For the government team, led by Matthew Parrella, experts said one challenge in jury selection might be called the World Series factor. Prosecutors may try to screen out fans who want to give a break to a former star of the hometown team, which in 2010 won its first world championship since moving to San Francisco in 1958.
Saying she is worried that panelists would face harassment, the judge has decided not to reveal the names of Bonds’ jurors until after a verdict is returned. In court, jurors will be referred to by numbers, not names.
Bonds arrived at the courthouse at 7:50 a.m. in a black SUV, accompanied by a bodyguard and three other men.

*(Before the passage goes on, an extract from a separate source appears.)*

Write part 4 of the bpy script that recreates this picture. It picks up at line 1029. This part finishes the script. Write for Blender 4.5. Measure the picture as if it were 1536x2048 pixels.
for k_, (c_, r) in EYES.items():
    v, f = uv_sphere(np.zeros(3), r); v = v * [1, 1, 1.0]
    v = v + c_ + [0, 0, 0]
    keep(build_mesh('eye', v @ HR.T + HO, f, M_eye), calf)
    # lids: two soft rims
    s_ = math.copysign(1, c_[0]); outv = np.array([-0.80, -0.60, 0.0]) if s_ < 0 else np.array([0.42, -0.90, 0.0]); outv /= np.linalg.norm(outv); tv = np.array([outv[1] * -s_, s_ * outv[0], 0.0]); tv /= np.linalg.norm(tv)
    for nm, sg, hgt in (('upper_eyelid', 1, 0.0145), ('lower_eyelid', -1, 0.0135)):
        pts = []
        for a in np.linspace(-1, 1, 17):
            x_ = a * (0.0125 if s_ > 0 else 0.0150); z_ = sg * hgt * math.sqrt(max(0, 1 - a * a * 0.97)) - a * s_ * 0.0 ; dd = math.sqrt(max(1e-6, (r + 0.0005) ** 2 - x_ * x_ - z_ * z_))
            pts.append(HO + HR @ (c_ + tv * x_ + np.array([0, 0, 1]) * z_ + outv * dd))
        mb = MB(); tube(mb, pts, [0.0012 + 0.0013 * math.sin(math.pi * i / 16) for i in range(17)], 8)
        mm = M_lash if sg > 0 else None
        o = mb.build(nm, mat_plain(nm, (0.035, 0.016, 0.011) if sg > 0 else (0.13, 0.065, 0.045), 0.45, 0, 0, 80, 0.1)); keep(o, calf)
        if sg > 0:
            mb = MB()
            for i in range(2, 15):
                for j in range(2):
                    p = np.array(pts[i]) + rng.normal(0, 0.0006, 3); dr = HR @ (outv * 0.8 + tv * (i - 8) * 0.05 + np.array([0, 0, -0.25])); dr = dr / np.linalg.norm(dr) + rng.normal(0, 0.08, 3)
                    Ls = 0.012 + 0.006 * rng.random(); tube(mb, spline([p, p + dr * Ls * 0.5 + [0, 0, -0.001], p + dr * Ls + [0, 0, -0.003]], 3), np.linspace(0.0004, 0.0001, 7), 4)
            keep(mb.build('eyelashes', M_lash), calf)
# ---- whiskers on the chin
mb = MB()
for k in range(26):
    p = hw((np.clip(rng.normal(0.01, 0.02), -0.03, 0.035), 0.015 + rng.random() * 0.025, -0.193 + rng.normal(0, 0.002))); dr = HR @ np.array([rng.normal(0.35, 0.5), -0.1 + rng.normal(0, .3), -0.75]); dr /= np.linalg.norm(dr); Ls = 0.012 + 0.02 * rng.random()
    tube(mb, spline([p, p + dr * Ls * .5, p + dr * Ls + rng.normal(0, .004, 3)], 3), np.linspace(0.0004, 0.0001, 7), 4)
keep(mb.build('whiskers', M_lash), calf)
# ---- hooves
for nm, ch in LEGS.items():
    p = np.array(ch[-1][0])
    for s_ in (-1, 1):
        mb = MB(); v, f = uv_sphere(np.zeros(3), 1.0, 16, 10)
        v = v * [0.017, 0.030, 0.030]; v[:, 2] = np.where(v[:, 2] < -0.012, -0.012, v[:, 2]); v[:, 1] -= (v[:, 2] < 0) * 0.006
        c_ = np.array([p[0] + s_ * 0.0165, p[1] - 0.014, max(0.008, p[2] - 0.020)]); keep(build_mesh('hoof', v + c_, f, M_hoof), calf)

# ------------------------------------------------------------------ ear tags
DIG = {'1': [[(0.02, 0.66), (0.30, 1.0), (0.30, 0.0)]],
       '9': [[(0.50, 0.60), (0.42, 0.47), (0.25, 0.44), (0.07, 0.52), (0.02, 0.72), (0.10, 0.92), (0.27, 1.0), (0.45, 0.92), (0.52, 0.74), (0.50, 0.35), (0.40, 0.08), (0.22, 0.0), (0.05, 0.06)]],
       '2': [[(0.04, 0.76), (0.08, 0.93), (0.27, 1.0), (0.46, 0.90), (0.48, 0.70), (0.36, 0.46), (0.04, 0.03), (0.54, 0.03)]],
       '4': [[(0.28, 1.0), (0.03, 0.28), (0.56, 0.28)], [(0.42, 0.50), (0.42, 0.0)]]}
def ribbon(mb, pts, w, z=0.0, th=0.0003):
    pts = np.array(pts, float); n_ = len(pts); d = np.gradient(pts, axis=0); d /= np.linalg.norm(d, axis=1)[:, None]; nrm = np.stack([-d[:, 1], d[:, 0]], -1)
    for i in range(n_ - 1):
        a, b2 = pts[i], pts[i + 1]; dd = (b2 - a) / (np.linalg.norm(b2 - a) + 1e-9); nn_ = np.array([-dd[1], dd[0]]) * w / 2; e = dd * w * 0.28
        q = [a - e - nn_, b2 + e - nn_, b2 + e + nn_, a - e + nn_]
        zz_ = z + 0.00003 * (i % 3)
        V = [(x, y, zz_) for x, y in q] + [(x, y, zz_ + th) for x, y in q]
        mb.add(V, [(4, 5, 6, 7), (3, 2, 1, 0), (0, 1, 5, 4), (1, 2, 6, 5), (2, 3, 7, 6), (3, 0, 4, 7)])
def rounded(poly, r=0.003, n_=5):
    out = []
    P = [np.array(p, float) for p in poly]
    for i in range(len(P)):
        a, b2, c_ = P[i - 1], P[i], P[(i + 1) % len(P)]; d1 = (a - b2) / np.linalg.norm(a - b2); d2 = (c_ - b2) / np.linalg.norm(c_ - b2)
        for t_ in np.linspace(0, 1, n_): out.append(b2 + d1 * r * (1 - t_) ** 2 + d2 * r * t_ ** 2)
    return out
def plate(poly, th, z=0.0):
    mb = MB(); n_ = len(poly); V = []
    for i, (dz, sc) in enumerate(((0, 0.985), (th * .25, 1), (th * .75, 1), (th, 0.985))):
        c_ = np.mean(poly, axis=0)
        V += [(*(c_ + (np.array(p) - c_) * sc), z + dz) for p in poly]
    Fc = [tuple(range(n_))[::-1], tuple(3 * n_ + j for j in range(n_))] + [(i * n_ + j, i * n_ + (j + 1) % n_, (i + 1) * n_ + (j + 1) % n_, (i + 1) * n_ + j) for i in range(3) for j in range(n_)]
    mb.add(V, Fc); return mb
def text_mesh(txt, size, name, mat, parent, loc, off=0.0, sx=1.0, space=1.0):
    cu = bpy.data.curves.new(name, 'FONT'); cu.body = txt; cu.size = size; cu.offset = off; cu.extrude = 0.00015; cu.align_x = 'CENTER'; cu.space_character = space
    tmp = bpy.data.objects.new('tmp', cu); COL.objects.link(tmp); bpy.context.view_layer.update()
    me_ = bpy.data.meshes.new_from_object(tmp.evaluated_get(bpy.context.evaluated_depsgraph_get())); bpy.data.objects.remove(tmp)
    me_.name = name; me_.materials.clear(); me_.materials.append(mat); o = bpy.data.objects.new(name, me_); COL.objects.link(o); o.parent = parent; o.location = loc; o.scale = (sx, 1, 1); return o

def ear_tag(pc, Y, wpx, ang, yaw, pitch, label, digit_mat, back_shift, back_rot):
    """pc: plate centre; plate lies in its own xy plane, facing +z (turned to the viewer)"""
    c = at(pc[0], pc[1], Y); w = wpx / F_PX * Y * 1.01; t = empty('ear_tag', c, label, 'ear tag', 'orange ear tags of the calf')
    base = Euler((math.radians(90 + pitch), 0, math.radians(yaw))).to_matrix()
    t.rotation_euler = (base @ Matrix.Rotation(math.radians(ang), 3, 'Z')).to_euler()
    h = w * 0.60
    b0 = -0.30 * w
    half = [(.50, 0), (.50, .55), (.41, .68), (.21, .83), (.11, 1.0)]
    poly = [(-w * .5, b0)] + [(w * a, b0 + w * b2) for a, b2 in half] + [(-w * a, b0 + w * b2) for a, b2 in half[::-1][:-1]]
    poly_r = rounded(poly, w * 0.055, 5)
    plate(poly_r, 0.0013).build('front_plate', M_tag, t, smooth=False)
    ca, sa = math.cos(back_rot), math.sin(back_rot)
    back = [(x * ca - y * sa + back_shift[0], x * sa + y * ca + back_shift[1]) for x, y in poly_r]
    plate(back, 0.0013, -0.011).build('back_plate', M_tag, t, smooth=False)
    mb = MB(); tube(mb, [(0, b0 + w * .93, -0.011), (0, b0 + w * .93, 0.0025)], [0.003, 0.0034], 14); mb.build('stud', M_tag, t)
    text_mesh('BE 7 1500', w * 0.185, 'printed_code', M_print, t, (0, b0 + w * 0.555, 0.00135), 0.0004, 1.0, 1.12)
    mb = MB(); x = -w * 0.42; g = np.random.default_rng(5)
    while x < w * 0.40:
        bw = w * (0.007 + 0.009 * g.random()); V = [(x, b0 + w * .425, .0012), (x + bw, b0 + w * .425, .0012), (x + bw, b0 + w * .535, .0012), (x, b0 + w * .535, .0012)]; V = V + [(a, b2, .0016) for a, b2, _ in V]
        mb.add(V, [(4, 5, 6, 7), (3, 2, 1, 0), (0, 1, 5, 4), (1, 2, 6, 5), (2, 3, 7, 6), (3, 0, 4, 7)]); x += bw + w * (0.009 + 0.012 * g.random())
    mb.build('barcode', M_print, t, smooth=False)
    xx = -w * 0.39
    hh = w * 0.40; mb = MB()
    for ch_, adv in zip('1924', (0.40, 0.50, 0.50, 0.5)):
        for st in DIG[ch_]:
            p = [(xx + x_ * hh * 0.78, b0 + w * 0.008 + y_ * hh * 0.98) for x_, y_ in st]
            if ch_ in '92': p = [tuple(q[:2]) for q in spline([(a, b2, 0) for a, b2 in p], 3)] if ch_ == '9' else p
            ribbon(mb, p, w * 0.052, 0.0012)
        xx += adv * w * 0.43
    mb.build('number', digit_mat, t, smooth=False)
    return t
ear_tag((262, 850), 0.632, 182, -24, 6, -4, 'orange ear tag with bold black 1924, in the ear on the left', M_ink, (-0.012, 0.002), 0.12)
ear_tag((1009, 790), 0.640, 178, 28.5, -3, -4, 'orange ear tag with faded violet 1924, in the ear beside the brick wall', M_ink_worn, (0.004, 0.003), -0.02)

The former Giants star was wearing a dark suit. He walked past a fan wearing a black and orange T-shirt with the legend, “If Barry goes to jail then baseball can go to hell.” Bonds didn’t respond to questions from reporters.
Judge Susan Illston said prosecutors and defense lawyers had agreed to remove 38 prospective jurors from the panel for hardship. The decision was based on panelists’ responses to a questionnaire they filled out last week. Only 55 panelists came to court Monday for jury service – one had a death in the family, and four failed to appear. Two more were excused for hardship grounds in court.
At one point prosecutor Matthew Parrella told the judge the government intended to challenge 10 more panelists for cause, meaning they couldn’t be expected to serve as jurors because of bias or other legal reason.
Referring to the questionnaire, the prosecutor indicated he was concerned about the panelists’ answers to queries about their awareness of news accounts about Bonds and the BALCO steroids scandal. The judge agreed to excuse one panelist. She said she wanted to question the others before making a decision.